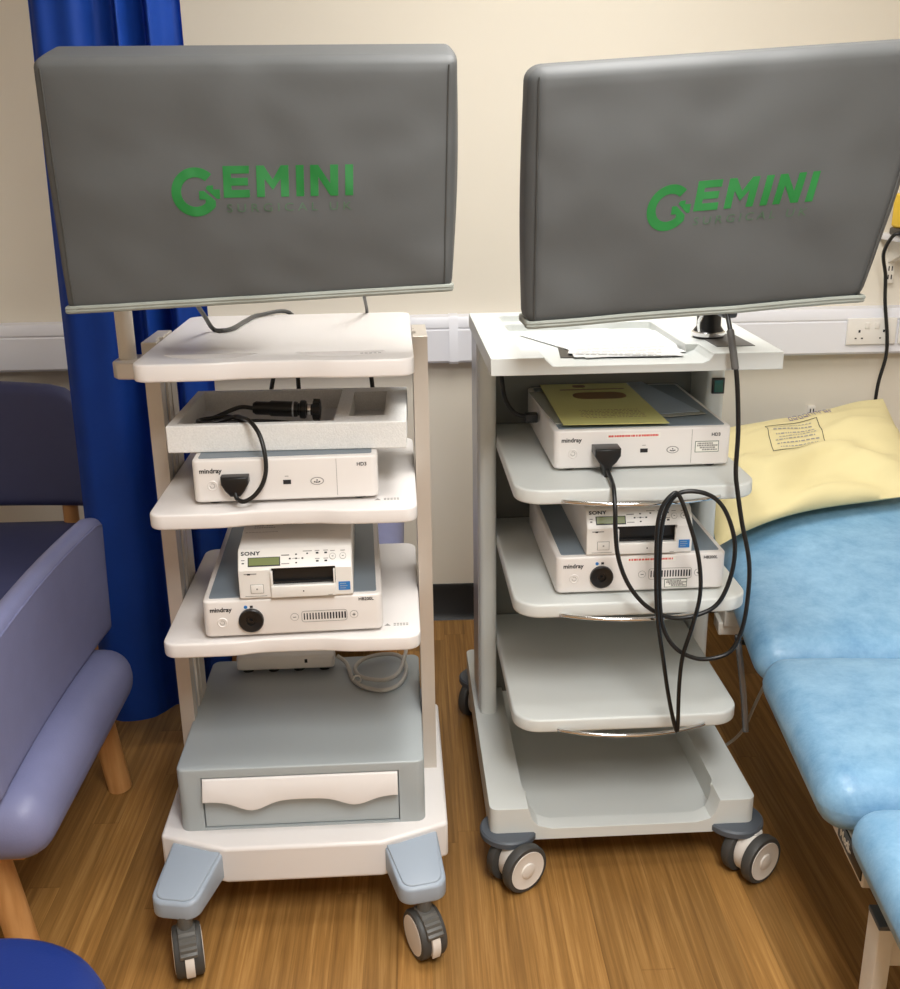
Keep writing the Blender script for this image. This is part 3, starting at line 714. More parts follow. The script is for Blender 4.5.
for ct in (MB().prism(rrect(-.225, .10, -.235, .10, .02), 1.126, 1.2), MB().prism([(-.175, 1.126), (.105, 1.126), (.118, 1.131), (.125, 1.14), (.132, 1.2), (-.20, 1.2), (-.19, 1.14)], -.35, -.2, axis='y'),
           MB().prism(rrect(-.225, .10, .125, .225, .015), 1.128, 1.2)):
    cut(tt, ct.build('c', M['white2']))
tt.data.materials.clear(); tt.data.materials.append(M['white2']); soften(tt, .004, 3, 30)
MB().box(-.19, -.125, .128, .165, 1.1275, 1.1285).build('grip_slot', M['darkgap'], B)
MB().box(.150, .225, -.240, -.10, 1.1428, 1.1442, bev=.0005, seg=1).build('swivel_mat', M['mat'], B)
sw = MB().box(.2495, .2785, .094, .1005, .974, 1.011, bev=.002).build('rocker_switch', M['black'], B)
MB().prism([(.0985, .979), (.0985, 1.006), (.0915, 1.006), (.0935, .9925), (.0895, .979)], .254, .274, bev=.001, axis='x').build('rocker', M['switch'], sw)
# monitor arm hub
hb = MB().lathe([(0, 1.143), (.030, 1.143), (.030, 1.158), (.024, 1.166), (.024, 1.20), (.02, 1.206), (0, 1.206)], 28, c=(.165, -.13, 0)).build('monitor_arm', M['black'], B)
MB().box(.15, .18, -.262, -.14, 1.20, 1.235, bev=.006).box(.13, .2, -.255, -.235, 1.215, 1.40, bev=.004).build('arm_plate', M['bumper'], hb)
MB().lathe([(.0305, 1.146), (.0335, 1.148), (.0335, 1.155), (.0305, 1.157)], 28, c=(.165, -.13, 0)).tube([(.14, -.155, 1.16), (.135, -.165, 1.18), (.14, -.175, 1.2)], .004, 8, 4).build('arm_collar', M['chrome'], hb)

instrument('white camera unit on the upper shelf of the right trolley, with yellow sheet on top', b2w(.029, -.185, .884), BR + .4, .362, .42, .087, 'camera', True, 'camera control units')
instrument('white light source unit on the right trolley, with green edged label and red print', b2w(.018, -.262, .644), BR + .3, .346, .43, .085, 'light', True, 'light source units')
printer('white printer on the right trolley behind the hanging black cables', b2w(.012, -.262, .730), BR + .3, W=.214, group='thermal printers')

# cables on the right trolley
c1 = [(-.050, -.217, .900), (-.051, -.25, .896), (-.053, -.285, .893), (-.056, -.318, .888), (-.057, -.338, .862), (-.057, -.345, .84), (-.056, -.345, .817), (-.049, -.345, .761), (-.03, -.345, .708), (-.001, -.345, .666), (.031, -.345, .64), (.07, -.345, .626), (.116, -.345, .632), (.154, -.345, .656),
      (.175, -.345, .713), (.178, -.345, .777), (.161, -.345, .834), (.136, -.345, .87), (.101, -.343, .886), (.064, -.338, .882), (.043, -.338, .853), (.034, -.34, .806), (.034, -.34, .734), (.038, -.345, .652), (.048, -.35, .601),
      (.074, -.353, .562), (.114, -.355, .541), (.153, -.355, .541), (.184, -.355, .557), (.202, -.355, .603), (.208, -.355, .67), (.205, -.355, .744), (.186, -.352, .825), (.174, -.348, .888), (.169, -.345, .928), (.168, -.345, 1.005), (.159, -.345, 1.1), (.151, -.335, 1.156), (.152, -.30, 1.195), (.156, -.265, 1.215)]
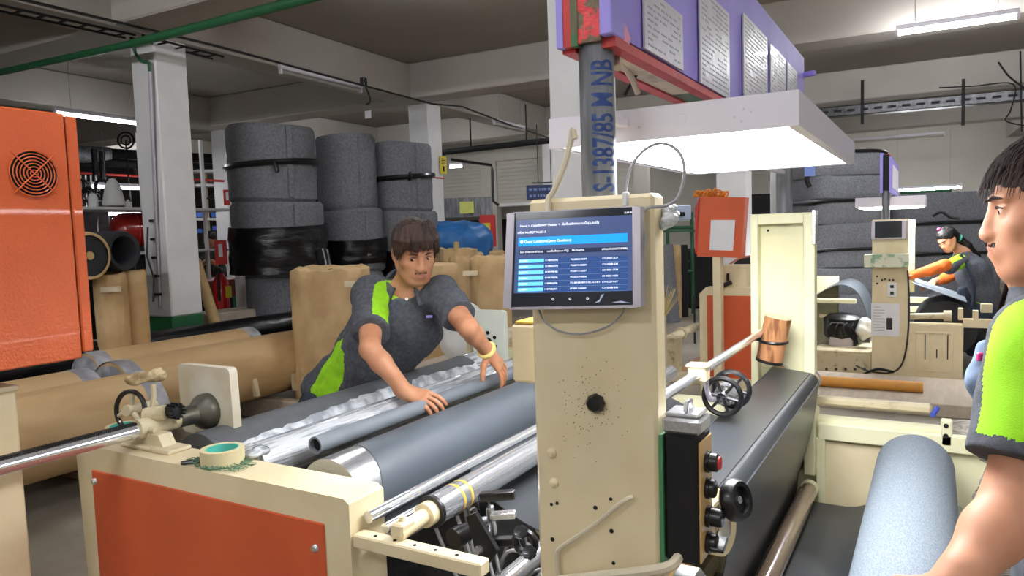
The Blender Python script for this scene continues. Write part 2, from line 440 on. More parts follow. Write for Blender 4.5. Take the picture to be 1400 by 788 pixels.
# ------------------------------------------------------------------ room shell
MB().box(-8, 20, -10, 18, -.1, 0).build('floor', M['floor'], **K)
MB().box(-8, 20, -10, 18, 3.7, 3.85).build('ceiling', M['slab'], **K)
def rbox(b, x0, x1, y0, y1, z0, z1, bev=0):
    b.obox(rm(((x0+x1)/2, (y0+y1)/2, (z0+z1)/2)), (rm((1, 0, 0)), rm((0, 1, 0)), (0, 0, 1)), ((x1-x0)/2, (y1-y0)/2, (z1-z0)/2), bev); return b
rbox(MB(), 19.6, 19.8, -10, 17, 0, 3.7).build('wall_back', M['wall'], **K)
rbox(MB(), -7.6, -7.4, -9.5, 17, 0, 3.7).build('wall_near', M['wall'], **K)
rbox(MB(), -7.4, 19.6, 17, 17.2, 0, 3.7).build('wall_left', M['walld'], **K)
rbox(MB(), -7.4, 19.6, -9.4, -9.2, 0, 3.7).build('wall_right', M['wall'], **K)
# partition wall with two roller shutters, far middle
t = thing('wall_partition', rm((13.1, 5.5, 0)), '', ''); del t['label']; del t['category']; t['kind'] = 'structure'
for y0, y1 in ((4.1, 4.35), (7.25, 7.6), (9.8, 10.2)):
    rbox(MB(), 13, 13.2, y0, y1, 0, 2.95).build('pier', M['wall'], t)
rbox(MB(), 13, 13.2, 4.1, 17, 2.95, 3.7).build('wall_panel', M['wall'], t)
for y0, y1, zb in ((4.35, 7.25, 2.1), (7.6, 9.8, 2.12)):
    b = MB(); n = 11
    for i in range(n):
        z0 = zb+(2.95-zb)*i/n; rbox(b, 13.06, 13.1, y0, y1, z0, z0+(2.95-zb)/n-.003, .002)
    b.build('shutter', M['wall'], t)
    rbox(MB(), 13.02, 13.1, y0, y1, zb-.07, zb, .01).build('shutter_rail', M['colw'], t)
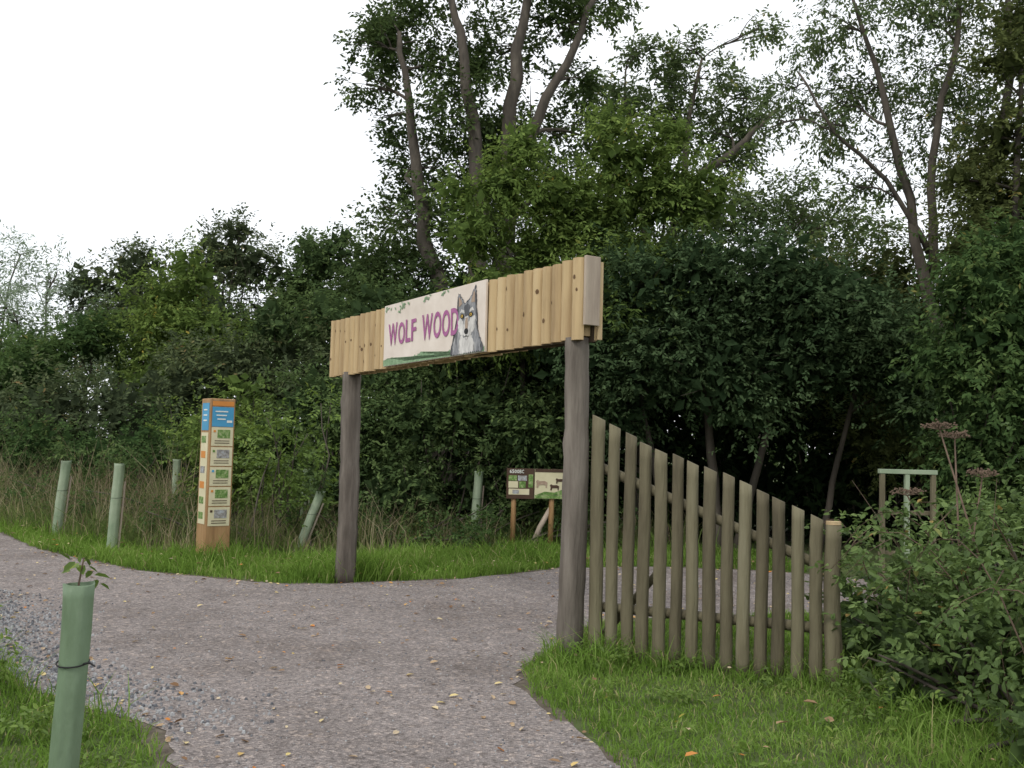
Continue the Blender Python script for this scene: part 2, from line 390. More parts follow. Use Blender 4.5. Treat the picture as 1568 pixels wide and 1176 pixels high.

EXERCISE AIM:
Transcribe every entry word for word, but skip the pictures.

ANSWER FOR THE TASK:
Keep writing the Blender script for this image. This is part 3, starting at line 714. More parts follow. The script is for Blender 4.5.
for ct in (MB().prism(rrect(-.225, .10, -.235, .10, .02), 1.126, 1.2), MB().prism([(-.175, 1.126), (.105, 1.126), (.118, 1.131), (.125, 1.14), (.132, 1.2), (-.20, 1.2), (-.19, 1.14)], -.35, -.2, axis='y'),
           MB().prism(rrect(-.225, .10, .125, .225, .015), 1.128, 1.2)):
    cut(tt, ct.build('c', M['white2']))
tt.data.materials.clear(); tt.data.materials.append(M['white2']); soften(tt, .004, 3, 30)
MB().box(-.19, -.125, .128, .165, 1.1275, 1.1285).build('grip_slot', M['darkgap'], B)
MB().box(.150, .225, -.240, -.10, 1.1428, 1.1442, bev=.0005, seg=1).build('swivel_mat', M['mat'], B)
sw = MB().box(.2495, .2785, .094, .1005, .974, 1.011, bev=.002).build('rocker_switch', M['black'], B)
MB().prism([(.0985, .979), (.0985, 1.006), (.0915, 1.006), (.0935, .9925), (.0895, .979)], .254, .274, bev=.001, axis='x').build('rocker', M['switch'], sw)
# monitor arm hub
hb = MB().lathe([(0, 1.143), (.030, 1.143), (.030, 1.158), (.024, 1.166), (.024, 1.20), (.02, 1.206), (0, 1.206)], 28, c=(.165, -.13, 0)).build('monitor_arm', M['black'], B)
MB().box(.15, .18, -.262, -.14, 1.20, 1.235, bev=.006).box(.13, .2, -.255, -.235, 1.215, 1.40, bev=.004).build('arm_plate', M['bumper'], hb)
MB().lathe([(.0305, 1.146), (.0335, 1.148), (.0335, 1.155), (.0305, 1.157)], 28, c=(.165, -.13, 0)).tube([(.14, -.155, 1.16), (.135, -.165, 1.18), (.14, -.175, 1.2)], .004, 8, 4).build('arm_collar', M['chrome'], hb)

instrument('white camera unit on the upper shelf of the right trolley, with yellow sheet on top', b2w(.029, -.185, .884), BR + .4, .362, .42, .087, 'camera', True, 'camera control units')
instrument('white light source unit on the right trolley, with green edged label and red print', b2w(.018, -.262, .644), BR + .3, .346, .43, .085, 'light', True, 'light source units')
printer('white printer on the right trolley behind the hanging black cables', b2w(.012, -.262, .730), BR + .3, W=.214, group='thermal printers')

# cables on the right trolley
c1 = [(-.050, -.217, .900), (-.051, -.25, .896), (-.053, -.285, .893), (-.056, -.318, .888), (-.057, -.338, .862), (-.057, -.345, .84), (-.056, -.345, .817), (-.049, -.345, .761), (-.03, -.345, .708), (-.001, -.345, .666), (.031, -.345, .64), (.07, -.345, .626), (.116, -.345, .632), (.154, -.345, .656),
      (.175, -.345, .713), (.178, -.345, .777), (.161, -.345, .834), (.136, -.345, .87), (.101, -.343, .886), (.064, -.338, .882), (.043, -.338, .853), (.034, -.34, .806), (.034, -.34, .734), (.038, -.345, .652), (.048, -.35, .601),
      (.074, -.353, .562), (.114, -.355, .541), (.153, -.355, .541), (.184, -.355, .557), (.202, -.355, .603), (.208, -.355, .67), (.205, -.355, .744), (.186, -.352, .825), (.174, -.348, .888), (.169, -.345, .928), (.168, -.345, 1.005), (.159, -.345, 1.1), (.151, -.335, 1.156), (.152, -.30, 1.195), (.156, -.265, 1.215)]
The Blender Python script for this scene continues. Write part 2, from line 440 on. More parts follow. Write for Blender 4.5. Take the picture to be 1400 by 788 pixels.
# ------------------------------------------------------------------ room shell
MB().box(-8, 20, -10, 18, -.1, 0).build('floor', M['floor'], **K)
MB().box(-8, 20, -10, 18, 3.7, 3.85).build('ceiling', M['slab'], **K)
def rbox(b, x0, x1, y0, y1, z0, z1, bev=0):
    b.obox(rm(((x0+x1)/2, (y0+y1)/2, (z0+z1)/2)), (rm((1, 0, 0)), rm((0, 1, 0)), (0, 0, 1)), ((x1-x0)/2, (y1-y0)/2, (z1-z0)/2), bev); return b
rbox(MB(), 19.6, 19.8, -10, 17, 0, 3.7).build('wall_back', M['wall'], **K)
rbox(MB(), -7.6, -7.4, -9.5, 17, 0, 3.7).build('wall_near', M['wall'], **K)
rbox(MB(), -7.4, 19.6, 17, 17.2, 0, 3.7).build('wall_left', M['walld'], **K)
rbox(MB(), -7.4, 19.6, -9.4, -9.2, 0, 3.7).build('wall_right', M['wall'], **K)
# partition wall with two roller shutters, far middle
t = thing('wall_partition', rm((13.1, 5.5, 0)), '', ''); del t['label']; del t['category']; t['kind'] = 'structure'
for y0, y1 in ((4.1, 4.35), (7.25, 7.6), (9.8, 10.2)):
    rbox(MB(), 13, 13.2, y0, y1, 0, 2.95).build('pier', M['wall'], t)
rbox(MB(), 13, 13.2, 4.1, 17, 2.95, 3.7).build('wall_panel', M['wall'], t)
for y0, y1, zb in ((4.35, 7.25, 2.1), (7.6, 9.8, 2.12)):
    b = MB(); n = 11
    for i in range(n):
        z0 = zb+(2.95-zb)*i/n; rbox(b, 13.06, 13.1, y0, y1, z0, z0+(2.95-zb)/n-.003, .002)
    b.build('shutter', M['wall'], t)
    rbox(MB(), 13.02, 13.1, y0, y1, zb-.07, zb, .01).build('shutter_rail', M['colw'], t)
Continue the Blender Python script for this scene: part 2, from line 390. More parts follow. Use Blender 4.5. Treat the picture as 1568 pixels wide and 1176 pixels high.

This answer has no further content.